Obviously, the adaptation model poses far less risk for customary land tenure, but the issue is whether it can preserve customary land rights, and if not, what the implications are. This model can take a number of forms, and one that is central to current land reform efforts is the adoption of the Torrens system for the registration of customary land leases. At independence, most Pacific countries employed the deeds conveyance system to establish title to land. Title was credited to the party that registered the superior instruments of claim, such as a sale and purchase agreement, in the land register. Many countries have since adopted or are seeking to apply and enforce the Torrens system, which determines title by registration; whichever party’s name is on the title for the land in question is considered the owner, even if there are infirmities attached to the title. While this generally applies to all types of land: customary, freehold, and public, it will probably have its most significant impact on the first, because customary lands make up the majority of lands in most Pacific island countries.

Throughout the Pacific, there are constitutional and legislative prohibitions against the alienation of customary lands, which usually refers to their sale and purchase. The leasing of customary lands has been used as a way to overcome this barrier to investment. However, leasing under the deeds system has often proved difficult because customary land ownership in the Pacific lacks certainty of title. Constant court challenges to ownership interests make leasing interests susceptible to ownership changes when these are successful, resulting in uncertainty about who owns what, and a disincentive to lease for investment purposes. The Torrens system solves this dilemma, for investors at least, because it limits the challenges to ownership and leasehold interests. The person whose name is on the title of a piece of land is considered to be titleholder, regardless of any problems or in legal language, infirmities, with his or her title (there is a very limited exception to this rule). Therefore, investors are assured that once they are registered on the title for a particular interest in the land, whether its ownership or leasehold, this cannot be challenged.

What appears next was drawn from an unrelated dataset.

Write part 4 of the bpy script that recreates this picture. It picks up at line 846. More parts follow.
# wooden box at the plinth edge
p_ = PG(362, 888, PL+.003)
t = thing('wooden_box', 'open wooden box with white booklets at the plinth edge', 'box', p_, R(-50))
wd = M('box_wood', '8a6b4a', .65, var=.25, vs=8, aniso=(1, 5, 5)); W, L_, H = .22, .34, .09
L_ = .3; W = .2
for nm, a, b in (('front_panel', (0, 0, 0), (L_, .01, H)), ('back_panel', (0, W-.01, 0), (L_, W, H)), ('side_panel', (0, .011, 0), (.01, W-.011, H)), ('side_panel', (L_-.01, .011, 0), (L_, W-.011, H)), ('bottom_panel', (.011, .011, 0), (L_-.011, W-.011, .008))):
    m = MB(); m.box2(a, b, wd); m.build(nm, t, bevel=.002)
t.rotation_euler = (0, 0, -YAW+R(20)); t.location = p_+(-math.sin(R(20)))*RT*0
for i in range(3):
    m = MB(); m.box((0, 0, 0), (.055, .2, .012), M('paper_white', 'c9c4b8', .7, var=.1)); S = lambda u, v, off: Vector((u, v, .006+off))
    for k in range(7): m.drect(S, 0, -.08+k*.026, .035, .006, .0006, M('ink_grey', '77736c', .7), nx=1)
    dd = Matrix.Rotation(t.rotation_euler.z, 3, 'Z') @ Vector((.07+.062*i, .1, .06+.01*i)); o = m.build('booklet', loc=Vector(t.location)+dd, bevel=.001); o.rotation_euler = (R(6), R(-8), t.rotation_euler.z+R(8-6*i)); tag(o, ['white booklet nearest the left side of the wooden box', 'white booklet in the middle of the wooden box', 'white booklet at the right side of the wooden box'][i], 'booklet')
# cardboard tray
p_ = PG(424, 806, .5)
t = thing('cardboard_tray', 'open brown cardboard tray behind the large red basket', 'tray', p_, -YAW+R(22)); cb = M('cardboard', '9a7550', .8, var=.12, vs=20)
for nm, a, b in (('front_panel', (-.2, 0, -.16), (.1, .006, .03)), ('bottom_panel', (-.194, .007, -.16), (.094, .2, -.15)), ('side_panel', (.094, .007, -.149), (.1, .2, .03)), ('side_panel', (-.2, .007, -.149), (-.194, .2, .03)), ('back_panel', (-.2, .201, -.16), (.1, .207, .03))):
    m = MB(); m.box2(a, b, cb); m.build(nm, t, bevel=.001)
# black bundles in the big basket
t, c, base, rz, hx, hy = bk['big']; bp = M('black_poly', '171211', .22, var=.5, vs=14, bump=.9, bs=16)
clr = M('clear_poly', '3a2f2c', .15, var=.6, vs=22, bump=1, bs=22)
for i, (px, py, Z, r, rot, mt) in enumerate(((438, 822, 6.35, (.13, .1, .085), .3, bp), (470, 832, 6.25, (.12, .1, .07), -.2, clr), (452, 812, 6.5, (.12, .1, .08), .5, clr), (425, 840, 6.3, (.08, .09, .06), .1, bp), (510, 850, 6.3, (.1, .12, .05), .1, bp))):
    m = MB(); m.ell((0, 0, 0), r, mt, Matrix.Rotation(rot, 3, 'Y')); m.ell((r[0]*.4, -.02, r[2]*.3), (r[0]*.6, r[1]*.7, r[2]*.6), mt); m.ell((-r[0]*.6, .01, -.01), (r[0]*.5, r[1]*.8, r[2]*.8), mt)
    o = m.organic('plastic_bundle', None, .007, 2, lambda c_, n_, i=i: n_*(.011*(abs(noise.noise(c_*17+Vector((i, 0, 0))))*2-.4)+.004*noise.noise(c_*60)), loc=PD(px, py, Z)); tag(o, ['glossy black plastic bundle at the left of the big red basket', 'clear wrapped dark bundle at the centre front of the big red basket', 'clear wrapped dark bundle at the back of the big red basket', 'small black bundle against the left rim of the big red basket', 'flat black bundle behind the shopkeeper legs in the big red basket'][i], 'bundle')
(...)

Although this solves the problem for the investor, it poses a problem for owners of customary lands whose titles have been fraudulently changed or usurped. While they can have recourse against a person who registers a title to their land through fraud, if the erroneous titleholder then leases or sells that title, the third party purchaser will receive a clean title, or in legal terms, an indefeasible title (the purchaser’s title cannot be defeated). The true owner of lands that are leased under the Torrens system may receive compensation, but would have all their rights to the land in question extinguished, permanently in the case of a sale and purchase, and for a lease, during the lease period. A lease gives the lessee a right to ‘exclusive possession’, which means they can exclude even the owner. A number of cases of this type have already occurred in the Pacific.

The ostensible benefits of the adaption model for Pacific island societies, therefore, could have disastrous results for customary land owners. The Torrens system could be the Pacific’s Trojan horse. The constitutional, legislative and customary protections against alienation through sale and purchase are likely to be useless in leasing arrangements.

Unfortunately, the negative outcomes are unlikely to stop with customary land owners. Customary lands often underpin Pacific societies’ cultural and socio-political frameworks. In Samoa, for example, where over 80% of lands are under customary tenure, all chiefly titles are attached to customary lands. Chiefs (Matai) are akin to legal owners of these lands, who owe fiduciary duties to the intended beneficiaries of the lands: villages, clans or extended families. The authority and power of Matai is, in part, determined by their control of these lands. The chiefly system encompasses local and national politics; chiefs constitute village councils, and membership of Parliament is limited to chiefs. Changing customary land tenure will have a ripple effect through the political system. Customary land owners and beneficiaries, which make up the majority of the population, are likely to take exception to these changes, and how they are manifest is uncertain. 

However, one thing is certain. Reforms, particularly those which involve or even intimate alienation of customary lands, have been very unpopular in the Pacific. Notably, customary land tenure issues have a strong link to the major security issues in the region such as the Bougainville conflict, the Solomon Islands conflict, and the Fiji coups. Meddling with customary land tenure rights in the Pacific will not only be controversial, but transformational, and how these transformations play out will have a profound impact on the security and stability of these societies.